• [The exercise]
Each entry below should be echoed exactly, with pictures omitted.

• [Record extracts]
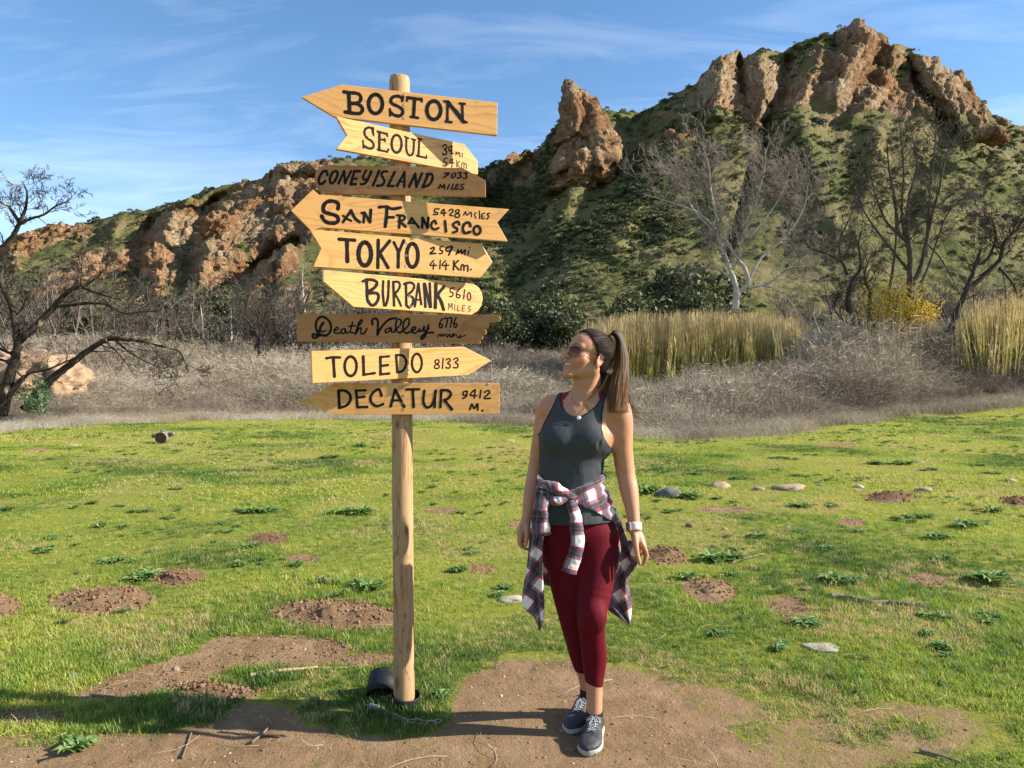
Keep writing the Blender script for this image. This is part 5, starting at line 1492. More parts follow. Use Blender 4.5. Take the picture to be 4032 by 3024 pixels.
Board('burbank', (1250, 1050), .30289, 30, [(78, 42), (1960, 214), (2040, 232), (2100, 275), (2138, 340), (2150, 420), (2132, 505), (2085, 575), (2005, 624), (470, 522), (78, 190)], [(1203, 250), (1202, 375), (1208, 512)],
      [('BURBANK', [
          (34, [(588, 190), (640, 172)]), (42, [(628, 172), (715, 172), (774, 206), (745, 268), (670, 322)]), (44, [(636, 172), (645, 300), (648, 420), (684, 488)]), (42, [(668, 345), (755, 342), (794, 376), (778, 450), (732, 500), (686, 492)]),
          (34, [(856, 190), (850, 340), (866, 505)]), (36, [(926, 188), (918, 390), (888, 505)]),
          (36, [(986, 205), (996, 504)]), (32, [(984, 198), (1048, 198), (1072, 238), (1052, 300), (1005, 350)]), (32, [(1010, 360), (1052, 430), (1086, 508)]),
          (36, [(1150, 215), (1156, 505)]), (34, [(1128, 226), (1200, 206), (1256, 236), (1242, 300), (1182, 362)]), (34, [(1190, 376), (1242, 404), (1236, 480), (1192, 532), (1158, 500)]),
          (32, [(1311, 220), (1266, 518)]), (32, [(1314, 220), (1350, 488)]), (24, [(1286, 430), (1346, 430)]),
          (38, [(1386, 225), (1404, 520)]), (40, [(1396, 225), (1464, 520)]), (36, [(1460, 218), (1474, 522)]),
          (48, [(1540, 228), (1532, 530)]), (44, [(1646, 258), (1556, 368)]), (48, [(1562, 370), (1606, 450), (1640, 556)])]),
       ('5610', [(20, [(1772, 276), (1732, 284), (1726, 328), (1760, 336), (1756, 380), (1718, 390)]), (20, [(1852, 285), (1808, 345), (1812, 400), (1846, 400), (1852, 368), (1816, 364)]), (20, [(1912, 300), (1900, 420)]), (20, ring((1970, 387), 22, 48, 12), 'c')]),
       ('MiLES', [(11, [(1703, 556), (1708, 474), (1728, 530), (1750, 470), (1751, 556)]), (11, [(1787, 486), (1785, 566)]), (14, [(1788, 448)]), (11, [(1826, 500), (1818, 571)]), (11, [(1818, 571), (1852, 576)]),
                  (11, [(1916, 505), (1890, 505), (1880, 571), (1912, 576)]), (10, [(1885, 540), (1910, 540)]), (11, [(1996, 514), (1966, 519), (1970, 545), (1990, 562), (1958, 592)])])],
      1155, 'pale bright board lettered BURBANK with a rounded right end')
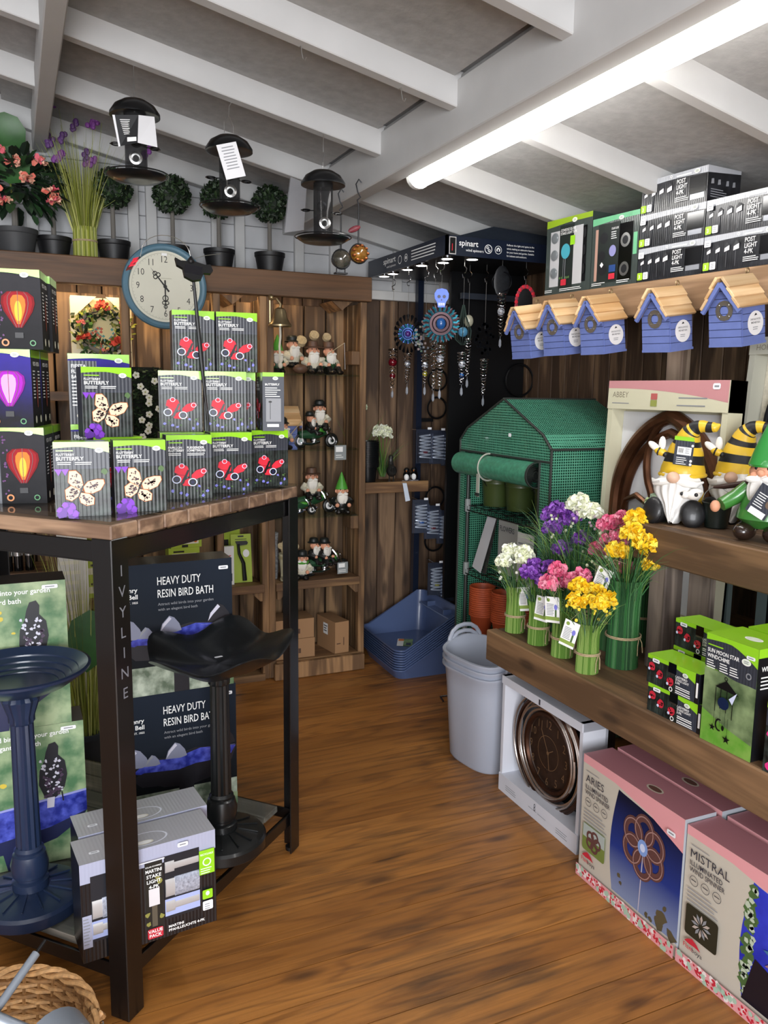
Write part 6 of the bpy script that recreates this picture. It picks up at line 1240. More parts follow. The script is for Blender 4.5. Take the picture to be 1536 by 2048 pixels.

• [Full solution]
Keep writing the Blender script for this image. This is part 5, starting at line 1492. More parts follow. Use Blender 4.5. Take the picture to be 4032 by 3024 pixels.
Board('burbank', (1250, 1050), .30289, 30, [(78, 42), (1960, 214), (2040, 232), (2100, 275), (2138, 340), (2150, 420), (2132, 505), (2085, 575), (2005, 624), (470, 522), (78, 190)], [(1203, 250), (1202, 375), (1208, 512)],
      [('BURBANK', [
          (34, [(588, 190), (640, 172)]), (42, [(628, 172), (715, 172), (774, 206), (745, 268), (670, 322)]), (44, [(636, 172), (645, 300), (648, 420), (684, 488)]), (42, [(668, 345), (755, 342), (794, 376), (778, 450), (732, 500), (686, 492)]),
          (34, [(856, 190), (850, 340), (866, 505)]), (36, [(926, 188), (918, 390), (888, 505)]),
          (36, [(986, 205), (996, 504)]), (32, [(984, 198), (1048, 198), (1072, 238), (1052, 300), (1005, 350)]), (32, [(1010, 360), (1052, 430), (1086, 508)]),
          (36, [(1150, 215), (1156, 505)]), (34, [(1128, 226), (1200, 206), (1256, 236), (1242, 300), (1182, 362)]), (34, [(1190, 376), (1242, 404), (1236, 480), (1192, 532), (1158, 500)]),
          (32, [(1311, 220), (1266, 518)]), (32, [(1314, 220), (1350, 488)]), (24, [(1286, 430), (1346, 430)]),
          (38, [(1386, 225), (1404, 520)]), (40, [(1396, 225), (1464, 520)]), (36, [(1460, 218), (1474, 522)]),
          (48, [(1540, 228), (1532, 530)]), (44, [(1646, 258), (1556, 368)]), (48, [(1562, 370), (1606, 450), (1640, 556)])]),
       ('5610', [(20, [(1772, 276), (1732, 284), (1726, 328), (1760, 336), (1756, 380), (1718, 390)]), (20, [(1852, 285), (1808, 345), (1812, 400), (1846, 400), (1852, 368), (1816, 364)]), (20, [(1912, 300), (1900, 420)]), (20, ring((1970, 387), 22, 48, 12), 'c')]),
       ('MiLES', [(11, [(1703, 556), (1708, 474), (1728, 530), (1750, 470), (1751, 556)]), (11, [(1787, 486), (1785, 566)]), (14, [(1788, 448)]), (11, [(1826, 500), (1818, 571)]), (11, [(1818, 571), (1852, 576)]),
                  (11, [(1916, 505), (1890, 505), (1880, 571), (1912, 576)]), (10, [(1885, 540), (1910, 540)]), (11, [(1996, 514), (1966, 519), (1970, 545), (1990, 562), (1958, 592)])])],
      1155, 'pale bright board lettered BURBANK with a rounded right end')
Write part 6 of the bpy script that recreates this picture. It picks up at line 1240. More parts follow. The script is for Blender 4.5. Take the picture to be 1536 by 2048 pixels.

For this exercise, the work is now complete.